HV pot may have drifted, if so the shunt may be dragging down HV even if everything else is working correctly.

You have a known bad convergence transformer- stop thinking about the fly till you cure that problem.

Is the CRT boot clean? If not, it will make a sizzling sound and even if it's not it could still have a path to ground somewhere that's draining the high potential away from the CRT. I went through 3 different ones before I found one my set 'liked'.

Or any one of a million other things on a very long list, but the point is you have to start somewhere before assuming the worst. My starting point is always to make sure the horizontal oscillator is in perfect health and on the right frequency FIRST. All other circuits in the chassis depend on horizontal to tell them when to do their thing: burst keying, color killer, convergence, ect. All other circuits are secondary to horizontal being correct.

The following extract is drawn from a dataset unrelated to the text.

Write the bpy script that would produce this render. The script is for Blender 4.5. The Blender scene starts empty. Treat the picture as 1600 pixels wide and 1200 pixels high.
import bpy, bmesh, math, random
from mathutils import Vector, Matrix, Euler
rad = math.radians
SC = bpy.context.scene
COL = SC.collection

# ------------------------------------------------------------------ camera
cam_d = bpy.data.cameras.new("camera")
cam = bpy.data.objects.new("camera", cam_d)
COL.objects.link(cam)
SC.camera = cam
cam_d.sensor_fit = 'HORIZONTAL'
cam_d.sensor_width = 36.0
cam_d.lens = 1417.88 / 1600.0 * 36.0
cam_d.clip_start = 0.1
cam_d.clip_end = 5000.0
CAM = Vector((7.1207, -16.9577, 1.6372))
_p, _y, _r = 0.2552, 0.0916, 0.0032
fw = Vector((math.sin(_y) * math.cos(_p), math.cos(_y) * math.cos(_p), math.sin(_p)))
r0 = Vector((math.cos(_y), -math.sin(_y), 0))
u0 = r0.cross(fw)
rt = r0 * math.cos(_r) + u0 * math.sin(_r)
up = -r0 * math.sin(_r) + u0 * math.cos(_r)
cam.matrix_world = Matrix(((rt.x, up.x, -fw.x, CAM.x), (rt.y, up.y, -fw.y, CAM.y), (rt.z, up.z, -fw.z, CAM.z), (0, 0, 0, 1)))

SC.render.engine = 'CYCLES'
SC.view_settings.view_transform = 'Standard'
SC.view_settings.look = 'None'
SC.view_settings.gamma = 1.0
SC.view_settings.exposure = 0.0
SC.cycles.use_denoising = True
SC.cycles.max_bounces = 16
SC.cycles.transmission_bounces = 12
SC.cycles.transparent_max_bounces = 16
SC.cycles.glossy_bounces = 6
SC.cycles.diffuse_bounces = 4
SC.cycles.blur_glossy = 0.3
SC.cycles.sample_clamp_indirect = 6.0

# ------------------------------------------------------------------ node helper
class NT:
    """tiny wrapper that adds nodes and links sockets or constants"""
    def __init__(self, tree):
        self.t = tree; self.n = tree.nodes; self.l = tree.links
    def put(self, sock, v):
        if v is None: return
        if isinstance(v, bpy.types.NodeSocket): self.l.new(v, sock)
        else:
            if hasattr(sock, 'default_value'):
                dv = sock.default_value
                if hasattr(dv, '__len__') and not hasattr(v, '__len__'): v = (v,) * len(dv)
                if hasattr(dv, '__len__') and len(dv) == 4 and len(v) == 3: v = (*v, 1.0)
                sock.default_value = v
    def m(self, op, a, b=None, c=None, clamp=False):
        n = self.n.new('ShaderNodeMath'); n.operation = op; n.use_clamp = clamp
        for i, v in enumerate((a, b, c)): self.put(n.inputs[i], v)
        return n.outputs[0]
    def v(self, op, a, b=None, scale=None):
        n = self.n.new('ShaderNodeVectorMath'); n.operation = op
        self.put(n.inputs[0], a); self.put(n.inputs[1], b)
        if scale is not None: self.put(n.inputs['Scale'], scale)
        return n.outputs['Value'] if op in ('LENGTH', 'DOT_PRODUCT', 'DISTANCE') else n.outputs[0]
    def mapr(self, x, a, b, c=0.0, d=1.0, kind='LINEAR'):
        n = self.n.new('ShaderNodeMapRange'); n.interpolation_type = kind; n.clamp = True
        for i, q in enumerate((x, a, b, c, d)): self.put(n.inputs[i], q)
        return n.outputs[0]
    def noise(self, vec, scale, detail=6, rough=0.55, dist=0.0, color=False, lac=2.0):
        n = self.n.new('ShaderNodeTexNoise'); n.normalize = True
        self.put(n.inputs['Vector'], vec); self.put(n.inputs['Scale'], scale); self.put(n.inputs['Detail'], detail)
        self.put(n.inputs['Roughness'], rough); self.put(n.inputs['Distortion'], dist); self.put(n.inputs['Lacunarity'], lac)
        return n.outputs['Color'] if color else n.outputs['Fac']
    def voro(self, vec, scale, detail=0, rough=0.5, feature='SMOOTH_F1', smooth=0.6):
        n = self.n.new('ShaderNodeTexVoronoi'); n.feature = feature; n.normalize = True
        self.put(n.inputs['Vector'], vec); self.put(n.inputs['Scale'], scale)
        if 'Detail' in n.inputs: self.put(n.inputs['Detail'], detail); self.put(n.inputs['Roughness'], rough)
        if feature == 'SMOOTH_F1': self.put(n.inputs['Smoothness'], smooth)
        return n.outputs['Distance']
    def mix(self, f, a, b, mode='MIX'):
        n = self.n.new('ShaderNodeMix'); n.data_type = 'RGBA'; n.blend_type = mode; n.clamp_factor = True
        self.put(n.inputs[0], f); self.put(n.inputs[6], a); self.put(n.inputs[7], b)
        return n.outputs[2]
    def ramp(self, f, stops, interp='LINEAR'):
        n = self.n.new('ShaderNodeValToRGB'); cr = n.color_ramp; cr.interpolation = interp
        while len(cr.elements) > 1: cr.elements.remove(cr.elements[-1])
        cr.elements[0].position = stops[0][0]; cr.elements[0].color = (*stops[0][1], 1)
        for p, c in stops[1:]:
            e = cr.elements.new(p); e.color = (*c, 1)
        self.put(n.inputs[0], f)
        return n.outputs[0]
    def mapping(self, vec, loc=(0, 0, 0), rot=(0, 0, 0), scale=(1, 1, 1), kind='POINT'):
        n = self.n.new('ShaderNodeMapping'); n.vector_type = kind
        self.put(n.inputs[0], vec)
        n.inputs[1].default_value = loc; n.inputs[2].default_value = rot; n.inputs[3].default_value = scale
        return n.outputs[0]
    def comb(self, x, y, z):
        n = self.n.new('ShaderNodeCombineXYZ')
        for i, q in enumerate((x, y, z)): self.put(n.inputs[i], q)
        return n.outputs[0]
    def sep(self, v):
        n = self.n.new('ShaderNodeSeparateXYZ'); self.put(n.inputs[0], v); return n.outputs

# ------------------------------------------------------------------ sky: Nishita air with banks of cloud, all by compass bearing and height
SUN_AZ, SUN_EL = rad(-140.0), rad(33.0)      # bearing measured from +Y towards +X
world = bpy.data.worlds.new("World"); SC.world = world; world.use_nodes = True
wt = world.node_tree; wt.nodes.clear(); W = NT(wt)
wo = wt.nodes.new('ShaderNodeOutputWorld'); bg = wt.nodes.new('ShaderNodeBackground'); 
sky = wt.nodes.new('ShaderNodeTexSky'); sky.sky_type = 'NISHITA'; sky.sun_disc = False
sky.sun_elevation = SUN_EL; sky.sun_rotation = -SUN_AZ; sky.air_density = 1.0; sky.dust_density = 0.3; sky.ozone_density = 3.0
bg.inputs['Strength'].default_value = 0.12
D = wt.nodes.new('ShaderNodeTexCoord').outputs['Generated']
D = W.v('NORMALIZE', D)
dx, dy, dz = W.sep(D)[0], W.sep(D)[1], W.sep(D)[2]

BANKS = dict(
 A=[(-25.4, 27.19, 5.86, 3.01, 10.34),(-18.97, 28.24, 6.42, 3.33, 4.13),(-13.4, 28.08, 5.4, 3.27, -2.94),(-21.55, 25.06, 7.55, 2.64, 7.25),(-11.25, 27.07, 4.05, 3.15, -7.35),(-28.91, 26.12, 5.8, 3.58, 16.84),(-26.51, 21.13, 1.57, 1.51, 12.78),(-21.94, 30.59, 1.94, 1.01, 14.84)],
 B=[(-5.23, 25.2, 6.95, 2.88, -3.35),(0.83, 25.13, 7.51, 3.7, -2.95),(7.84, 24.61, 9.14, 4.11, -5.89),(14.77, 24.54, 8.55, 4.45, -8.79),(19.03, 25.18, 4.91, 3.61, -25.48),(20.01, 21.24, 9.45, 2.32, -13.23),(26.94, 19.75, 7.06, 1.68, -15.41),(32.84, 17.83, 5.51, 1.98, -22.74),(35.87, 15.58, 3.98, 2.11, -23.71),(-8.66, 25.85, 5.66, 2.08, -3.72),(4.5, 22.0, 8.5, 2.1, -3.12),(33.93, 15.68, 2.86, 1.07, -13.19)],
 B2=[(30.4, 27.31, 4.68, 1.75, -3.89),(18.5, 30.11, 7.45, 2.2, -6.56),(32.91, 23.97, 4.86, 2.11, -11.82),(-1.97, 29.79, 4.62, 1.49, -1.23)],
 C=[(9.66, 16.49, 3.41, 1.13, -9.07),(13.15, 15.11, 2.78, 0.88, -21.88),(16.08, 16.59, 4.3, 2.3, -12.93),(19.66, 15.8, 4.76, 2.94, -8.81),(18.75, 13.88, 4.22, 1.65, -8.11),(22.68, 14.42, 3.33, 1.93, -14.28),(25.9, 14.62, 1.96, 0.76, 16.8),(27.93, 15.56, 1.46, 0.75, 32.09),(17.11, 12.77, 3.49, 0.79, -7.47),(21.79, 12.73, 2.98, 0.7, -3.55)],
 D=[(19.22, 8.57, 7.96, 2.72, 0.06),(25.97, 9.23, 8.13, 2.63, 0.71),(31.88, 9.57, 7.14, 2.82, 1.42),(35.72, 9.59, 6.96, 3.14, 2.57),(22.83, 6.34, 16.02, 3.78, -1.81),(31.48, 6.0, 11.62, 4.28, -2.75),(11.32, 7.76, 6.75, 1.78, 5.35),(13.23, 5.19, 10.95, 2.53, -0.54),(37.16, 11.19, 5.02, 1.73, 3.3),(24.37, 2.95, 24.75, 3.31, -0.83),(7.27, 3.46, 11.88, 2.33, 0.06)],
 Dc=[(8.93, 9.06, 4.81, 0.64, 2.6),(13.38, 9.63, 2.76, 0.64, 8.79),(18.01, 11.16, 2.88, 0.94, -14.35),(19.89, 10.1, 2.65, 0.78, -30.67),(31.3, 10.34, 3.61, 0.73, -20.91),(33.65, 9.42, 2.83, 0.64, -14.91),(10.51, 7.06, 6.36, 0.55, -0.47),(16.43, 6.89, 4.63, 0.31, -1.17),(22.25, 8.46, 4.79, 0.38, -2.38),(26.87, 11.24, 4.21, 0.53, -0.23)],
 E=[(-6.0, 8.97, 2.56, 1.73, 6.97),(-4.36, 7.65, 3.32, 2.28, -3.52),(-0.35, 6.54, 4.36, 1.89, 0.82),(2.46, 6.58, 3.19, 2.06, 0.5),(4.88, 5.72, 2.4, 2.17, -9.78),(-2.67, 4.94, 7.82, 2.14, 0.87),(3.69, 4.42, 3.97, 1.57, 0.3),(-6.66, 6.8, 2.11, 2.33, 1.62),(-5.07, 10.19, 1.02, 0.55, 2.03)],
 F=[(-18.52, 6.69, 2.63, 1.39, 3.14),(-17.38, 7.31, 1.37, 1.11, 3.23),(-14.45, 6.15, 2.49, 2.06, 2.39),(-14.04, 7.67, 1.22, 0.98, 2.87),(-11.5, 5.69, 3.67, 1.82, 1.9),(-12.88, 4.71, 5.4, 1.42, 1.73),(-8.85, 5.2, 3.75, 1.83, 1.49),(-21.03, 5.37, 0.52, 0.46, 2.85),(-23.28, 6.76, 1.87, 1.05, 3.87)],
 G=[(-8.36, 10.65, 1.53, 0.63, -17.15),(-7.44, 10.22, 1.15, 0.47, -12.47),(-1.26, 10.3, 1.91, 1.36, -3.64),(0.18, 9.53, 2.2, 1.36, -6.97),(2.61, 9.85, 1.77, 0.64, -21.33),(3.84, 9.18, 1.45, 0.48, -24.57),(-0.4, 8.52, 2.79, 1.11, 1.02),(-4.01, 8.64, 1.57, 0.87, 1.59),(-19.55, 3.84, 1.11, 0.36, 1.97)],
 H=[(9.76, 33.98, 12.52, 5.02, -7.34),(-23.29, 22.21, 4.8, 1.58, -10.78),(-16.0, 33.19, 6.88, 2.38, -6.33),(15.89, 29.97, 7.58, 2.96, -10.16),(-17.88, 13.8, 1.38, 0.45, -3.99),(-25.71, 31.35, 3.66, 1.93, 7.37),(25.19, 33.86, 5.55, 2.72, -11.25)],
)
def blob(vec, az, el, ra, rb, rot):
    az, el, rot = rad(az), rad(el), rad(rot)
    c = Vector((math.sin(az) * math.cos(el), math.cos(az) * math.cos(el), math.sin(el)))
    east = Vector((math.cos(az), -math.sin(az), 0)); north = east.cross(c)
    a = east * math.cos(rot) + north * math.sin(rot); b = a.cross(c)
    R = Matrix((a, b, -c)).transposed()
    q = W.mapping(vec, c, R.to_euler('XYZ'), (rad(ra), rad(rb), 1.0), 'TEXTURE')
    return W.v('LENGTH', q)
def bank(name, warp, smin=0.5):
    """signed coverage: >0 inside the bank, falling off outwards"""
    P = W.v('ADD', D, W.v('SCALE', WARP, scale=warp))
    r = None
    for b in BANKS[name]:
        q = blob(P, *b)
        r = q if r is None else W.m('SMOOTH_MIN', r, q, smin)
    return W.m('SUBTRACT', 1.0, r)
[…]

My AGC pot was also bad, leading to a lengthy and unnecessary foray into CTC-2 IF alignment. Much was learned, including the important lesson of LOOKING FOR SIMPLE FIXES FIRST!

Slow down, maybe even walk away for a few days and think about it. Put John's convergence transformer in it, then retest. If it's still jacked up, go through the horizontal circuit with a fine toothed comb. Report to us with your results, the last thing we want is for your fly to be bad.